私は、ロシアの核の威嚇や北朝鮮の核兵器開発、弾道ミサイル発射実験に対する非難や抗議を意味あるもの、力あるものにするためには、まず、現実に原子爆弾を投下したアメリカが、原子爆弾投下の過ちを認め、反省することが欠かせないと思います。ものごとには順序があるのです。
もっともらしいアメリカの主張に乗せられて、難しいことを考える必要はないと思います。
原子爆弾投下の悲劇は、原子爆弾が二度と使われてはならないことを示しています。だから核兵器禁止条約を効力あるものにし、核兵器廃絶につなげるために、アメリカが投下の過ちを認め、核兵器廃絶の先頭に立つことが求められると思います。
”原爆は戦争終結を早め、100万人ものアメリカ兵の命を救った”などというアメリカのプロパガンダに惑わされることなく、アメリカに原子爆弾投下の過ちを認め、核兵器廃絶の先頭に立つことを求めるべきだと思います。
「抑止論」などをあれこれ考える必要はないと思います。
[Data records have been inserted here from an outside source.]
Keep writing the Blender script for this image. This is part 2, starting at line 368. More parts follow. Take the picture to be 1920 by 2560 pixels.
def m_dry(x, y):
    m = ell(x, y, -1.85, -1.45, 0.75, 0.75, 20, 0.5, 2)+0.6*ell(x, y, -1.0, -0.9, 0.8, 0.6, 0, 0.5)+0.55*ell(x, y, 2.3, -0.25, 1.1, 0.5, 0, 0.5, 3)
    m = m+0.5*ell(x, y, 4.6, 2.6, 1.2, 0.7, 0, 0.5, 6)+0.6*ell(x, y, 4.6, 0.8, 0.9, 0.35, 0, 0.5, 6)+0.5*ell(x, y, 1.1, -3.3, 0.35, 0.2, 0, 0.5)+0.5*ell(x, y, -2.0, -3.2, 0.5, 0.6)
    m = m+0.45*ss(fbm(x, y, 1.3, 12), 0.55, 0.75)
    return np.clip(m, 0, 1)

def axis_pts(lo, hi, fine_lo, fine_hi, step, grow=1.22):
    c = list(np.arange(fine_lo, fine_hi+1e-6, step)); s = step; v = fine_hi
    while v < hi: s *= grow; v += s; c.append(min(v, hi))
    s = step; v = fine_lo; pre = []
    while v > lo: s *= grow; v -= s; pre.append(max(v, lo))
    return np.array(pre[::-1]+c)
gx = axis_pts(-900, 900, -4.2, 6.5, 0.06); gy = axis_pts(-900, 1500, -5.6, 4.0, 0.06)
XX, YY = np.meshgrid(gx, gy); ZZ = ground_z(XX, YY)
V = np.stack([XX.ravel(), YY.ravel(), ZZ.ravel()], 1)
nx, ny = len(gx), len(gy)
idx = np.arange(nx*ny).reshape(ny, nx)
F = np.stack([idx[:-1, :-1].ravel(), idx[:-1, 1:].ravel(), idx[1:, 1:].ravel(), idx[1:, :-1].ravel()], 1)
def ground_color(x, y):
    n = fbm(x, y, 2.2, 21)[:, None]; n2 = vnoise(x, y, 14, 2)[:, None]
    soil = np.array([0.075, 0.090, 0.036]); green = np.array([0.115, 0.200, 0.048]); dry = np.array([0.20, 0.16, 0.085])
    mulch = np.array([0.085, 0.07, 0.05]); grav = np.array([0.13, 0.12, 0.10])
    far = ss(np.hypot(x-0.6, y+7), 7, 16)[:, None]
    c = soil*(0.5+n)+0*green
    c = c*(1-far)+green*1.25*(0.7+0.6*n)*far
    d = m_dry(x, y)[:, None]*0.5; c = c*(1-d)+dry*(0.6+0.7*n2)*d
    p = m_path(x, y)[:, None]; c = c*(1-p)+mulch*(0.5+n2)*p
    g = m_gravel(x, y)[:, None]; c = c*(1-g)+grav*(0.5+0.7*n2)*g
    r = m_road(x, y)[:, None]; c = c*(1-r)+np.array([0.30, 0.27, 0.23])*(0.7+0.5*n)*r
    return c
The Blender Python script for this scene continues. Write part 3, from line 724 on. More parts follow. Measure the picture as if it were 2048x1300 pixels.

問題を複雑にしてはいけないと思います。アメリカが核兵器廃絶に動けば、核兵器廃絶は可能だと思います。核兵器を所有する国は、アメリカとともに搾取や収奪をしてきた強国か、あるいは、アメリカの核兵器に脅威を感じている国だと思います。だから、アメリカが核兵器廃絶に動けば、同調するだろうと思います。
アメリカが、原子爆弾投下の過ちを認め、反省することがなければ、わけのわからない議論がくり返され、事は前に進まないような気がします。